HTC U11 vs HTC U11 life: what's different, what's similar?


So, HTC dropped a pair of brand new phones — the HTC U11 life and HTC U11+. The latter is a version of the flagship U11, but with a new, 18:9 display to meet current trands. Unfortunately, that one will only be sold in select markets across Europe and Asia. What will be a bit more widely available, including in the US, is the HTC U11 life — an upper-midrange handset, made to look like the flagship.

So the U11 life is sort of like a "light" version of the HTC U11. And it's even lighter on the wallet — it only costs $350, while the U11 has the flagship-standard $650 price tag. So, what corners were cut? Do you miss out on a lot? What features are similar between the two phones?

Design and display size

The U11 life is not a carbon copy of the U11. It looks the same, sure, but it's actually a smaller and lighter version, since the HTC U11 has a 5.5-inch display, while the life packs a more compact 5.2-incher.

The smaller display of the HTC U11 life also has a lesser resolution — 1080 x 1920 pixels, which means 424 pixels per inch. In other words — pretty sharp, we wouldn't mourn the lack of quad HD here.

Hardware and cameras

Of course, when we are talking midrangers, it's expected that the internal hardware is where most of the corner-cutting has happened. In the case of the HTC U11 life, we've got a Qualcomm Snapdragon 630, 3 GB of RAM, and 32 GB of storage. The "big" U11, of course, has a Snapdragon 835, 4 GB of RAM, and 64 GB of memory. So, yeah, the difference is quite obvious here.

When it comes to the cameras, you might notice that the HTC U11 life has a 16 MP sensor, while the U11 has a 12 MP one. Don't rush to the conclusion that the midranger actually has a better camera, however. As we've said time and again — it's not all about the megapixels. We do find the U11 life's camera to be nice, but it doesn't beat the U11.

Another major difference in hardware would be the battery capacity. While the flagship has a 3,000 mAh cell, the life was downgraded to 2,600 mAh one. With a less power-hungry processor and a more conservative resolution, however, it turns out the rather small cell can do pretty well. A full-day battery life is no issue with this phone, as we found in our review.


The U11 life is the most-affordable phone to feature HTC's new "squeeze" feature — the one that calls up the voice assistant on the Google Pixel 2, Pixel 2 XL, and HTC U11. Also, since the life is not a Google phone, you can actually customize what the squeeze does, and even separate long squeezes and short squeezes as different gestures. Well, unless you live outside of the States — the phone will be launching under the Android One program internationally, which means it will bear a vanilla Android software experience. In other words, it's sort of, kind of like a cheap Pixel 2!

Back to the States edition of the U11 life, you get HTC Sense on top of Android 7, but HTC promises that an Android 8 Oreo update is coming in the next 30 days.

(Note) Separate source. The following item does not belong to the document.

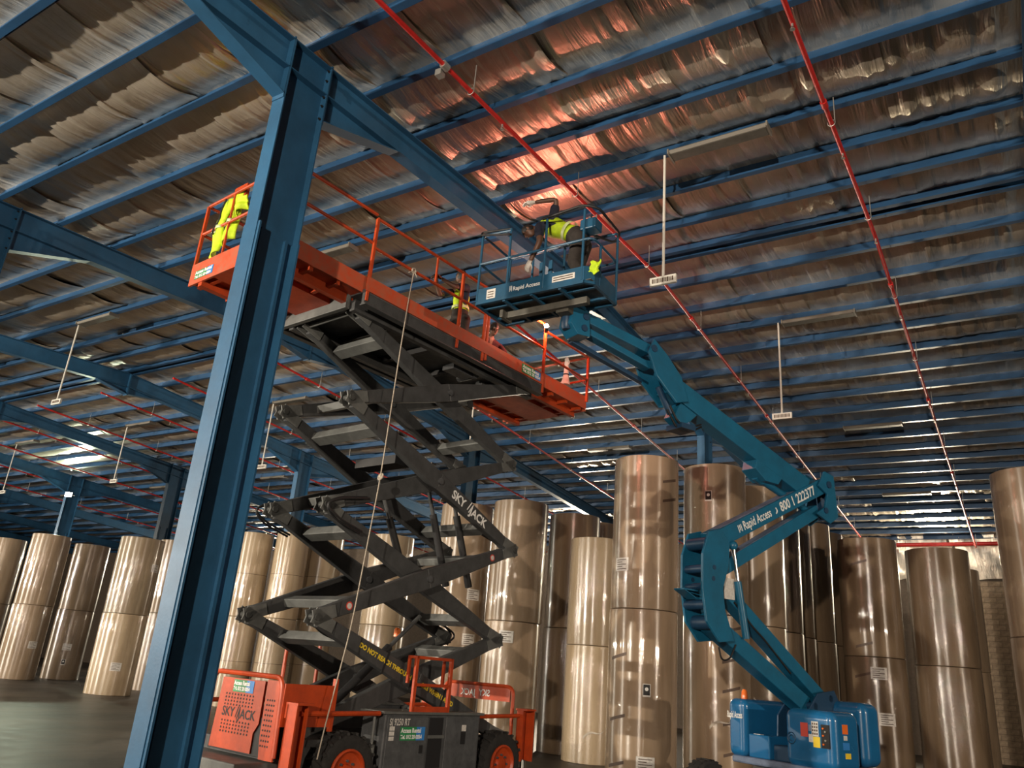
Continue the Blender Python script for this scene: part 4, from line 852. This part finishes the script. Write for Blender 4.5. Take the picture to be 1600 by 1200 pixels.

The U11 life also has the Amazon Alexa assistant built in, but you can't wake it up with "Hey Alexa", like you can on the "big" phone — you need to assign it to the squeeze trigger.


There used to be a "mini" trend in smartphones a while ago — manufacturers would launch a "Mini" or "Light" version of a recently-released flagship phone. They were supposed to be more affordable versions of the top-tier phones, but most of the time, they were severely underpowered and a bit overpriced for what they offered. It's no wonder that trend died.

That's not to say that "Lite" phones are gone — some smartphone makers still sell them. But they've learned their lessons and the "affordable flagships" they offer are actually good value-for-money propositions. Is the HTC U11 life one such phone? We'd say it certainly looks so. The Snapdragon 630 is not a bad SoC, 3 GB of RAM is still a good amount, and the screen specs say it's sharp enough. For $350, that's a fair deal, though, if you are bargain-hunting, the Moto G5 Plus ($280) still wins.